START

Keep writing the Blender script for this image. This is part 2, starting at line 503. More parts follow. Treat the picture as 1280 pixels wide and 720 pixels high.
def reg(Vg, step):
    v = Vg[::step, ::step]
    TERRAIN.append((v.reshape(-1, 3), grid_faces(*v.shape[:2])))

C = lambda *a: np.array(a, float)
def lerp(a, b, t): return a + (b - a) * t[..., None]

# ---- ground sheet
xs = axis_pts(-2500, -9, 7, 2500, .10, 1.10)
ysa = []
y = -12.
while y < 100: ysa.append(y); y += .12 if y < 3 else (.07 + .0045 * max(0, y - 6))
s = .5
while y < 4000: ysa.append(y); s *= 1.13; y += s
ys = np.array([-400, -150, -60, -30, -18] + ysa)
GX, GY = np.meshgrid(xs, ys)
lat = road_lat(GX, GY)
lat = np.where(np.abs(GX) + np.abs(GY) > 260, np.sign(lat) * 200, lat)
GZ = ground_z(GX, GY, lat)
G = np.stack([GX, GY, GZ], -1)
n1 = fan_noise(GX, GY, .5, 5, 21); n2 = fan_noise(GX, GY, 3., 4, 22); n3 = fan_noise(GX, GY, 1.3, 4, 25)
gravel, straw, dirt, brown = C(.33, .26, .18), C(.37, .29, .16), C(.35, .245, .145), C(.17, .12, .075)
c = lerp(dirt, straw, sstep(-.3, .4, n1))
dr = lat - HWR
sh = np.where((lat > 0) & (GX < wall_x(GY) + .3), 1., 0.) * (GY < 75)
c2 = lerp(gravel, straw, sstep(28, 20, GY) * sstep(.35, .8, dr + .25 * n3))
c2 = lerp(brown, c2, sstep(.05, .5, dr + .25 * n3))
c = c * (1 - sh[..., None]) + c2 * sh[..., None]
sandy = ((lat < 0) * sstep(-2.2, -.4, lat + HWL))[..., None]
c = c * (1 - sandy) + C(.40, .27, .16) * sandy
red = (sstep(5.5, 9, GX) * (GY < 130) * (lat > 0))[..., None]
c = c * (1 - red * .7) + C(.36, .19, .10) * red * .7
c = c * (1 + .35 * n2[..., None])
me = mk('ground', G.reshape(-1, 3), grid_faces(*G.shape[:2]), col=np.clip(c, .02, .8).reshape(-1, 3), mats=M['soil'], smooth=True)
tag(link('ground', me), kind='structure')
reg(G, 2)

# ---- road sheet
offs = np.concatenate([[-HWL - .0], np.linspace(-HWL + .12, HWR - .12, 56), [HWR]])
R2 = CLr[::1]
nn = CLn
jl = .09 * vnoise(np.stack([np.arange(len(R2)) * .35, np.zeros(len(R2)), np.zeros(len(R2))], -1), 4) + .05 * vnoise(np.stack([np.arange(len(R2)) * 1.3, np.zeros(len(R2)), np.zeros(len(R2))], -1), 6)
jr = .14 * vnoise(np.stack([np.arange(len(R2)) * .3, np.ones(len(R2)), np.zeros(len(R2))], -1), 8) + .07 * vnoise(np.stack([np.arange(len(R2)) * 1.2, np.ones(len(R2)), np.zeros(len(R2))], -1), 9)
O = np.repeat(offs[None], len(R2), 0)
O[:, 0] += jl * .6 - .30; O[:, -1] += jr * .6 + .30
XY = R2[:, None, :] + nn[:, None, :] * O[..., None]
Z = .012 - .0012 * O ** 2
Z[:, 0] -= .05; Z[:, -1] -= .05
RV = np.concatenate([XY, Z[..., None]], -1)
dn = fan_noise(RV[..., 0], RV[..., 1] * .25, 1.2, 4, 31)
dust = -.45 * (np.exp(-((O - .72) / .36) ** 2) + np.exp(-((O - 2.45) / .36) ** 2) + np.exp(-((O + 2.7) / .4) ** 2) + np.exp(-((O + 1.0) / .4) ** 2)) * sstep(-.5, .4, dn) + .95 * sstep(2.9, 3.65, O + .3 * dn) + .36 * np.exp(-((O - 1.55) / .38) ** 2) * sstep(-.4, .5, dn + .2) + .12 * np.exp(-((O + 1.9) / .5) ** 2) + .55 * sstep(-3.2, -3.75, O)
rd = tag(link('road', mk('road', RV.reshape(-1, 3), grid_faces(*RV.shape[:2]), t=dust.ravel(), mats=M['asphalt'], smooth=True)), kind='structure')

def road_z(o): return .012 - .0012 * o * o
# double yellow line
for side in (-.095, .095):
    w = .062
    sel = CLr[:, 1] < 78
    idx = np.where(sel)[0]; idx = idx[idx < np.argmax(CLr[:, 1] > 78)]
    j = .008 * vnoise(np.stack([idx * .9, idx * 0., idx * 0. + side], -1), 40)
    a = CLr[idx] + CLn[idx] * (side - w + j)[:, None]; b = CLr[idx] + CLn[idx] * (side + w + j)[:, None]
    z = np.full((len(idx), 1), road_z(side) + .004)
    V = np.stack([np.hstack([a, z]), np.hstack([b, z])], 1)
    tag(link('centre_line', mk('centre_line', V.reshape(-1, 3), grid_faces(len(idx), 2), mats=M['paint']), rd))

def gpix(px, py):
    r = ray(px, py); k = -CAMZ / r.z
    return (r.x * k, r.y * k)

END
START

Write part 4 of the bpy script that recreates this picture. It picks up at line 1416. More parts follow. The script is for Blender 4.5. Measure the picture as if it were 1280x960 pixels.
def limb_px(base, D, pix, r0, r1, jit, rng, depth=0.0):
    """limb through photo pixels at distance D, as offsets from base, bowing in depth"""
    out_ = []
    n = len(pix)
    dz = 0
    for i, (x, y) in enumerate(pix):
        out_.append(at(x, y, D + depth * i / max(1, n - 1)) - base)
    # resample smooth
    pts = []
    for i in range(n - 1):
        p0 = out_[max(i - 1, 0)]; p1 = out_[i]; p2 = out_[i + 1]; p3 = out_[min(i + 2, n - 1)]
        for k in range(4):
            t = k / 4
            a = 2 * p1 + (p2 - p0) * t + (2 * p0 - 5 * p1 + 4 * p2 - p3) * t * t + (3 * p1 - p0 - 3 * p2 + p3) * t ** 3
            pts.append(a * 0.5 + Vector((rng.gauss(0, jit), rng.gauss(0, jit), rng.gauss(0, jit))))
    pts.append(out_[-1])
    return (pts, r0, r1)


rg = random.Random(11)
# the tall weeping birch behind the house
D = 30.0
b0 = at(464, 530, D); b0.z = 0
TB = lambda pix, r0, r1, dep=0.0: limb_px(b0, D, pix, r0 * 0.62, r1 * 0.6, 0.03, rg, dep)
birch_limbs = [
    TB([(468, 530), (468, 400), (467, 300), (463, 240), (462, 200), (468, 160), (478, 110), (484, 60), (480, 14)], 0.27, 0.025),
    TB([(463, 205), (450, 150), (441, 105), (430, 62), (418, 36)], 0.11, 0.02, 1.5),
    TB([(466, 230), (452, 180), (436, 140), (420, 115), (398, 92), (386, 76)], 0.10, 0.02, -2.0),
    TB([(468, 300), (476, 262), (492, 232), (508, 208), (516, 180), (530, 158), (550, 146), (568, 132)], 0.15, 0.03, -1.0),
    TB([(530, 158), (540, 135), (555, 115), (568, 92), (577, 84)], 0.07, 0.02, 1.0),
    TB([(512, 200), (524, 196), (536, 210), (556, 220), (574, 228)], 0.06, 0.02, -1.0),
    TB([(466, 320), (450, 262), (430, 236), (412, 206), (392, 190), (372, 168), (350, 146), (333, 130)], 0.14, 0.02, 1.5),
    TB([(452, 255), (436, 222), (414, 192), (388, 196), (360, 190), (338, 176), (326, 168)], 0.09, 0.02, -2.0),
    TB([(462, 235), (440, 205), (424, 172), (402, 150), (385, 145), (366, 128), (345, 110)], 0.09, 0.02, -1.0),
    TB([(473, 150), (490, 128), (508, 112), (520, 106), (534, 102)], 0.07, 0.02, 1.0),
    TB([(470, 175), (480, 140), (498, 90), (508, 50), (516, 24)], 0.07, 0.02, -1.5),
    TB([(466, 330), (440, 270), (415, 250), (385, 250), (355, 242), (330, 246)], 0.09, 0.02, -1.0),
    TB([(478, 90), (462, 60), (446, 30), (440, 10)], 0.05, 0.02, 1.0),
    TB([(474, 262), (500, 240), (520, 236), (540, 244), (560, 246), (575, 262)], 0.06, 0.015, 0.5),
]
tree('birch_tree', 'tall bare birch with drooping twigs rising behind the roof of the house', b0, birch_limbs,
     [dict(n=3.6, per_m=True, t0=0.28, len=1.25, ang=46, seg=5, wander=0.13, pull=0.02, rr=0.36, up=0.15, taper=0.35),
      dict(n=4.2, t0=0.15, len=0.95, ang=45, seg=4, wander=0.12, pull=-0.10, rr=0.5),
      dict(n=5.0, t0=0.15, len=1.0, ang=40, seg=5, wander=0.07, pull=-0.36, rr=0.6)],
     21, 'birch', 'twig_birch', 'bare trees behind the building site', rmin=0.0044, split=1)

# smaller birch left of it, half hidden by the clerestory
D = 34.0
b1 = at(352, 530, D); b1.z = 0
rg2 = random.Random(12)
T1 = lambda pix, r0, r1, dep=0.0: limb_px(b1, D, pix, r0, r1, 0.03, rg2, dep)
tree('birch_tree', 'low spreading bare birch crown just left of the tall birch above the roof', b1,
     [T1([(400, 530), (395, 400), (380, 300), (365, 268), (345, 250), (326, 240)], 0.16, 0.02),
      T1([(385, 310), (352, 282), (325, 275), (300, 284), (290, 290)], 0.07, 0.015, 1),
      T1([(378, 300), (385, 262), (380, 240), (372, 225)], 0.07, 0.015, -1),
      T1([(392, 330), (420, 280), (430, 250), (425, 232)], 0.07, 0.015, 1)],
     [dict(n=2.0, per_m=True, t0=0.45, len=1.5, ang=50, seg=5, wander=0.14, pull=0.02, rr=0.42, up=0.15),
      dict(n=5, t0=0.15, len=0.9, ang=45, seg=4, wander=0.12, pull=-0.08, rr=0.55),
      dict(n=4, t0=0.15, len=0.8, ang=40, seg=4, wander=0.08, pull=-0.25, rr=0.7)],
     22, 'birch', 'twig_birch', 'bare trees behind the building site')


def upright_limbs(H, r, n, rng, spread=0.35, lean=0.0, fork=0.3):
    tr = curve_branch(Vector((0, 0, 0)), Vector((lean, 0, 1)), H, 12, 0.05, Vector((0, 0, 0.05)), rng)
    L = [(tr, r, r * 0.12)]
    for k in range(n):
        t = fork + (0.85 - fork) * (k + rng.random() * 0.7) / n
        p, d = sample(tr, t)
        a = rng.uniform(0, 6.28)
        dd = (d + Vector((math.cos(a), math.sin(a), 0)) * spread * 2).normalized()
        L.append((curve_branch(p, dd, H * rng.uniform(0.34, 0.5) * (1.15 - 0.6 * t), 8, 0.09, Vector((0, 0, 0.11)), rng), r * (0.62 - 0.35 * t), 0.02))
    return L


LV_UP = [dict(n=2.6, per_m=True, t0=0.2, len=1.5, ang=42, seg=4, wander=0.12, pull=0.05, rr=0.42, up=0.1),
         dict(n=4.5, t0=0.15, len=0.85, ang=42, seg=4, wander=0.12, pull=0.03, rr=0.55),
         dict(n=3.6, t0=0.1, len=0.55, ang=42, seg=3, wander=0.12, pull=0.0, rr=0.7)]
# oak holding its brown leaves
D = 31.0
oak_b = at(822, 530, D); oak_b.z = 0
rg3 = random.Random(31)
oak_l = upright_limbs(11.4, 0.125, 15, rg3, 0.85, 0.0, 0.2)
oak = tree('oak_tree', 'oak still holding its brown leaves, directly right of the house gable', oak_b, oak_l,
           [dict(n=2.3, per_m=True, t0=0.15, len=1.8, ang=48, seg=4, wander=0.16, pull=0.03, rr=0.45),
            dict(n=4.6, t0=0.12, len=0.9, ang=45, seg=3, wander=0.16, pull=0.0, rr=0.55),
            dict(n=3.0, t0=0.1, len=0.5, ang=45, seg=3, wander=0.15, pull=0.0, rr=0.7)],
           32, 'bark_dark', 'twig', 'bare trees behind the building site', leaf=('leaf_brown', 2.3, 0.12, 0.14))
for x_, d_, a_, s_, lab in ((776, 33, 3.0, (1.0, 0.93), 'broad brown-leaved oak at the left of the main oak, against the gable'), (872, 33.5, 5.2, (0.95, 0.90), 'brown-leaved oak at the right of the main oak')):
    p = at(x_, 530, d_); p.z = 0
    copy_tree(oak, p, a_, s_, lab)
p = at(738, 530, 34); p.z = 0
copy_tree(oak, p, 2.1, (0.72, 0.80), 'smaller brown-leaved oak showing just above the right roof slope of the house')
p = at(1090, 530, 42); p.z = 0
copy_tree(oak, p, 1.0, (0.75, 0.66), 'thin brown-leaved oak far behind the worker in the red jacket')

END

*Task description:*
Write out only the lines that run from the line containing "Keep writing the" through the line containing "def lerp(a, b, t): return", both included, exactly as they appear above.

*The reply:*
Keep writing the Blender script for this image. This is part 2, starting at line 503. More parts follow. Treat the picture as 1280 pixels wide and 720 pixels high.
def reg(Vg, step):
    v = Vg[::step, ::step]
    TERRAIN.append((v.reshape(-1, 3), grid_faces(*v.shape[:2])))

C = lambda *a: np.array(a, float)
def lerp(a, b, t): return a + (b - a) * t[..., None]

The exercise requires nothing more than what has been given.